Return only the stretch of the material below that begins with the line containing "Write part 4" and ends with the line containing "n_, .0019), 'patch_bar', 'patch_orange', parent=pp)", exactly; both of those lines belong to it.
-- start Data provided --
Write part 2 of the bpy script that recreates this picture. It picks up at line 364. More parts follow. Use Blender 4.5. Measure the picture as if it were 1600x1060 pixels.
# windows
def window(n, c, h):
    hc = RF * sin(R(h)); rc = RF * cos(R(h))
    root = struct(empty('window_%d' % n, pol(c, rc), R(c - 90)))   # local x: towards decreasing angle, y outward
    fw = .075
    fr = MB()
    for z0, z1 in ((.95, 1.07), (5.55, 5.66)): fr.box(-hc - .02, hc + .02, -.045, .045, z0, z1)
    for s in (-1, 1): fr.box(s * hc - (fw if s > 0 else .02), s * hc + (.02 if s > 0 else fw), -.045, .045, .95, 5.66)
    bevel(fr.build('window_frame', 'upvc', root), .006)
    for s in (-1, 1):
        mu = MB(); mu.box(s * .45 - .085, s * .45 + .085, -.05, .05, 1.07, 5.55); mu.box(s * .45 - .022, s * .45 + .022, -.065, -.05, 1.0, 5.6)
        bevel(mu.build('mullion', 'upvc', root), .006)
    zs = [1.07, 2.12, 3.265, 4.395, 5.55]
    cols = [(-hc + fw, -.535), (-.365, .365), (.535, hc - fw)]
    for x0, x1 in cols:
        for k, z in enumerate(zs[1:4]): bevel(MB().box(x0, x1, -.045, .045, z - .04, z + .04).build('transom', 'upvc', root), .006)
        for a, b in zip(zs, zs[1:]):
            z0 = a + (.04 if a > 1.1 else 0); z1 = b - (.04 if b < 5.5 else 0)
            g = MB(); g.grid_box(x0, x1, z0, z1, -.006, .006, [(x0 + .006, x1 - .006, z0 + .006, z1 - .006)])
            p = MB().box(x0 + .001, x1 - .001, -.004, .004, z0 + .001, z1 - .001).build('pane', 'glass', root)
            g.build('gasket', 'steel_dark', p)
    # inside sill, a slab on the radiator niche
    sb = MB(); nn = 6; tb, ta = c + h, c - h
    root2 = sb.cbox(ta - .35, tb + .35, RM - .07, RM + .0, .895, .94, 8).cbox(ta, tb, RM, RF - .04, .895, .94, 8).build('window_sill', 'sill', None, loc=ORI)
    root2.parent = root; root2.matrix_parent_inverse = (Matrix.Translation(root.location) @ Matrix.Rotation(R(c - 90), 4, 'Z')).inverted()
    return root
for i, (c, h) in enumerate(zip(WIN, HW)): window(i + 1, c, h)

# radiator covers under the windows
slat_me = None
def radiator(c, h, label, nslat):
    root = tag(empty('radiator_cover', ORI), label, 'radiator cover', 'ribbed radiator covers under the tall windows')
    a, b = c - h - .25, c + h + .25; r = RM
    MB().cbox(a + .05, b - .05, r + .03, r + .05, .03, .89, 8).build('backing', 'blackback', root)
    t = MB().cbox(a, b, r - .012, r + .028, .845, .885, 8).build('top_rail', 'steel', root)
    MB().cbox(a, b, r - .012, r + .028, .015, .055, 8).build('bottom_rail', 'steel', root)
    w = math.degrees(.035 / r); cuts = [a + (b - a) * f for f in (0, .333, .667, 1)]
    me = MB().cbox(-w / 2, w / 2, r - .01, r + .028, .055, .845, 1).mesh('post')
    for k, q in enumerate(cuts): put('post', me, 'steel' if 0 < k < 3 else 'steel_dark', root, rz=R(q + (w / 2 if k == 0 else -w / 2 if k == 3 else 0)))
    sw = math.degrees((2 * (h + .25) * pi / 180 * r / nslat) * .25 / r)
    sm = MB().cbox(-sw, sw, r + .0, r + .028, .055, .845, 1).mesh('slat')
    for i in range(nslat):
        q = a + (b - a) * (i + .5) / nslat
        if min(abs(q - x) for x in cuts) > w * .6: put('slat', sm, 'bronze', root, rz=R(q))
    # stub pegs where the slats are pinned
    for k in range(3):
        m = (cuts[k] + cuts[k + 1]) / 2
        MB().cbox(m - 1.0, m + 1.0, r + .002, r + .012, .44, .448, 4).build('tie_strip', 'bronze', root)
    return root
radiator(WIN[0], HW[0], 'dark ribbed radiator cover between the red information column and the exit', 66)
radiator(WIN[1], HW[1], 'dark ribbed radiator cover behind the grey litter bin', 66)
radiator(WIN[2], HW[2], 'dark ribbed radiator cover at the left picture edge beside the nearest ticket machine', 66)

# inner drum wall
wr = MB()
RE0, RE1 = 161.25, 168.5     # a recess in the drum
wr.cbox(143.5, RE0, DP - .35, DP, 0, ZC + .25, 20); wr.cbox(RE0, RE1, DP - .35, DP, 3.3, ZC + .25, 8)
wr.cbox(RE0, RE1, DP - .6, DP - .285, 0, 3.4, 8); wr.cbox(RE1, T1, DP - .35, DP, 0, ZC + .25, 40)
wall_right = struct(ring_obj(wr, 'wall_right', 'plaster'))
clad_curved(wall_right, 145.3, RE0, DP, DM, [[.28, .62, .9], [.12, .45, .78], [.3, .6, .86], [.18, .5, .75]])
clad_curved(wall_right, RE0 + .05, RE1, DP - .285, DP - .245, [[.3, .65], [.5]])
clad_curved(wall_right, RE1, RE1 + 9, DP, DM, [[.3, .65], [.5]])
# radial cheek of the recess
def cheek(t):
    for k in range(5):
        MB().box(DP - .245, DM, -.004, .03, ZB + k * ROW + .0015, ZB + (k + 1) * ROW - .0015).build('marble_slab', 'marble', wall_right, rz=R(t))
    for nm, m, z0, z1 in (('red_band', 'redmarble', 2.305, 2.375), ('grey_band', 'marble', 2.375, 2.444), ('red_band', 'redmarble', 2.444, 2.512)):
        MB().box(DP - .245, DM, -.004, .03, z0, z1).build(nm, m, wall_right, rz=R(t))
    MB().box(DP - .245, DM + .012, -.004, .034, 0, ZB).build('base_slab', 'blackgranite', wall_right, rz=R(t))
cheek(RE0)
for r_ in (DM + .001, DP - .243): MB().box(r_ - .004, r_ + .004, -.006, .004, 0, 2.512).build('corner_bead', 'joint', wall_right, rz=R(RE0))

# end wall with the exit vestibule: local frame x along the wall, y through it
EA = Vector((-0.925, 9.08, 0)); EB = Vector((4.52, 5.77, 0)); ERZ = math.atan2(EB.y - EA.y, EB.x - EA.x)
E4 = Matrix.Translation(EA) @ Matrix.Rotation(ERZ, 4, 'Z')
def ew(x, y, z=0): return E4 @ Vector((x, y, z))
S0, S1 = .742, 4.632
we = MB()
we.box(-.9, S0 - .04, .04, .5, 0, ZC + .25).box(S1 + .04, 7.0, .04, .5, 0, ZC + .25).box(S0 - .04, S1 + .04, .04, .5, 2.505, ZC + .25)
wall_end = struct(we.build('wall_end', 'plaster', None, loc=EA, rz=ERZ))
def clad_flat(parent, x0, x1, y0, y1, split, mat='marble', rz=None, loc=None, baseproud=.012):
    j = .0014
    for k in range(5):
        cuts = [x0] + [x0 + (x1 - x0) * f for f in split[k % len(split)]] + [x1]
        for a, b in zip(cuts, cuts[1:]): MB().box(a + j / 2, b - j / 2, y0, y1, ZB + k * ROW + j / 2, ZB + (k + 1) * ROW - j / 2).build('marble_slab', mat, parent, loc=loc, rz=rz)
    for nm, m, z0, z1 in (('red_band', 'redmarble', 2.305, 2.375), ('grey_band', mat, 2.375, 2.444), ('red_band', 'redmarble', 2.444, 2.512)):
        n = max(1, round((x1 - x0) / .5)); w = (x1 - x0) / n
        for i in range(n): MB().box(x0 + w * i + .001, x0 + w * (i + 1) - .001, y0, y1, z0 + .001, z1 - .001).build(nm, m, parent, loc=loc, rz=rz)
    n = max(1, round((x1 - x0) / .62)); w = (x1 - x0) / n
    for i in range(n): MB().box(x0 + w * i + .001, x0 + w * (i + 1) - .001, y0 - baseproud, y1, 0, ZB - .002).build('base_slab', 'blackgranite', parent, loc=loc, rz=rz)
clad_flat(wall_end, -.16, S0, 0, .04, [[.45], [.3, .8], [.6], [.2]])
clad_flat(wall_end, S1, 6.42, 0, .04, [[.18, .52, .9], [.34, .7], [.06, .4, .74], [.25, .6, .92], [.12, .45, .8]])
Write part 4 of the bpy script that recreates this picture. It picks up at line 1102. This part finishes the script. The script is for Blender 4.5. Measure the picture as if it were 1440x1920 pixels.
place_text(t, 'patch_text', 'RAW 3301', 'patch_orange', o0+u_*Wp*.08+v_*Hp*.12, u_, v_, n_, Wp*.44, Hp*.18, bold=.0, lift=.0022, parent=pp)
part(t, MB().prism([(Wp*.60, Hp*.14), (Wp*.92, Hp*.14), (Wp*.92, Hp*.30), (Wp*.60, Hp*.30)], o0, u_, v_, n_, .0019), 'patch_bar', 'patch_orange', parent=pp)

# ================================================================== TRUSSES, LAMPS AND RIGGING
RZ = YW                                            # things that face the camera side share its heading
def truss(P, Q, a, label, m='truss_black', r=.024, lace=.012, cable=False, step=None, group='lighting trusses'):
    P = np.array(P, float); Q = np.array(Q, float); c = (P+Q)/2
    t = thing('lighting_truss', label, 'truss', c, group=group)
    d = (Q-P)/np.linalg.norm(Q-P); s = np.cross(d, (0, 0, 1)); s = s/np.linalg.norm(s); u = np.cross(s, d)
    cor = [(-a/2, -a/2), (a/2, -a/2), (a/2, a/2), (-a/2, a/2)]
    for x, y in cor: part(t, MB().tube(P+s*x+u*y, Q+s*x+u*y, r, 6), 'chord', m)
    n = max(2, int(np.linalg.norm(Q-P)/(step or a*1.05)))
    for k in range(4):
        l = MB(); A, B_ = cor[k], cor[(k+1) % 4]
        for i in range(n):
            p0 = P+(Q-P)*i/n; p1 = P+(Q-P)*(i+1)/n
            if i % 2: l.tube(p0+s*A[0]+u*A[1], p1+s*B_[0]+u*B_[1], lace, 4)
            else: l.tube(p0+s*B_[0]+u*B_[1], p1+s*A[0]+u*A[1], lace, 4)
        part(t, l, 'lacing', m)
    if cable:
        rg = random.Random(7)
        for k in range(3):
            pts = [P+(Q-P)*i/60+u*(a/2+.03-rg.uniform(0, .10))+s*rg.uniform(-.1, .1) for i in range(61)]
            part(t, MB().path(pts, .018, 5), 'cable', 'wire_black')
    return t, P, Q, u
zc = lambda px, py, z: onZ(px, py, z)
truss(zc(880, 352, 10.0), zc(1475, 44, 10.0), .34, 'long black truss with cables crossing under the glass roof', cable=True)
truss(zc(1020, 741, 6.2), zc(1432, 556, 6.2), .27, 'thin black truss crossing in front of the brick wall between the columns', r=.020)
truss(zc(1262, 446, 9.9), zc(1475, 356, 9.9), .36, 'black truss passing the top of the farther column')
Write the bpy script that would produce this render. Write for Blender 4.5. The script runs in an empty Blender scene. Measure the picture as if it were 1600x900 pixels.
-- end Data provided --
**Solved problem**:
Write part 4 of the bpy script that recreates this picture. It picks up at line 1102. This part finishes the script. The script is for Blender 4.5. Measure the picture as if it were 1440x1920 pixels.
place_text(t, 'patch_text', 'RAW 3301', 'patch_orange', o0+u_*Wp*.08+v_*Hp*.12, u_, v_, n_, Wp*.44, Hp*.18, bold=.0, lift=.0022, parent=pp)
part(t, MB().prism([(Wp*.60, Hp*.14), (Wp*.92, Hp*.14), (Wp*.92, Hp*.30), (Wp*.60, Hp*.30)], o0, u_, v_, n_, .0019), 'patch_bar', 'patch_orange', parent=pp)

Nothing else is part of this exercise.